Es conjeturable, hoy, que se hayan consolidado entonces su fascinación por las selvas del nordeste argentino y por la literatura. Es cierto que vivió poco tiempo aquí, entre 1904 y 1905, y que la experiencia rápidamente devino fracaso económico. Pero no es descartable que haya sido en el Chaco donde se gestaron su espíritu aventurero y su escritura. Orgullo de provincianos, se dirá, pero aquí escribió Quiroga uno de sus cuentos más inquietantes: “La insolación”, que acaso sea, de paso, una de las primeras descripciones literarias de la llanura chaqueña.

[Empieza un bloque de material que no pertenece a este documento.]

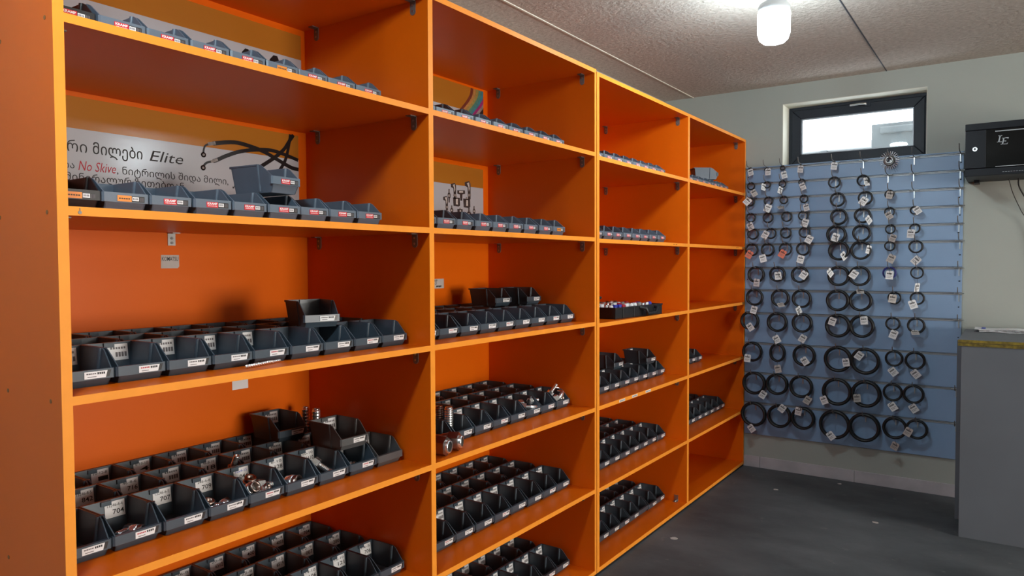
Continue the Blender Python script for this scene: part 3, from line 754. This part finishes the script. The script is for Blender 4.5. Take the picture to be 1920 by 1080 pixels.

Lo que queda hoy aquí de Quiroga es casi nada, salvo un cartel a la vera de la ruta 11 que lo recuerda, y creo que no sin secreto orgullo para algunos. Porque después de todo es uno de los pocos carteles que no evoca a generales y coroneles de la conquista de estas tierras, Chaco y Formosa, donde tantas ciudades, pueblos y parajes fueron bautizados por militares para elogiar a militares.
Por suerte hay otras nomenclaturas perdurables que son referencias de sitios nombrados con encanto y maravilla: Charadai, Napalpí, Ciervo Petiso, Haumonia, Salto de La Vieja, Samuhú... Y el que recuerda la chacra de Horacio Qujiroga.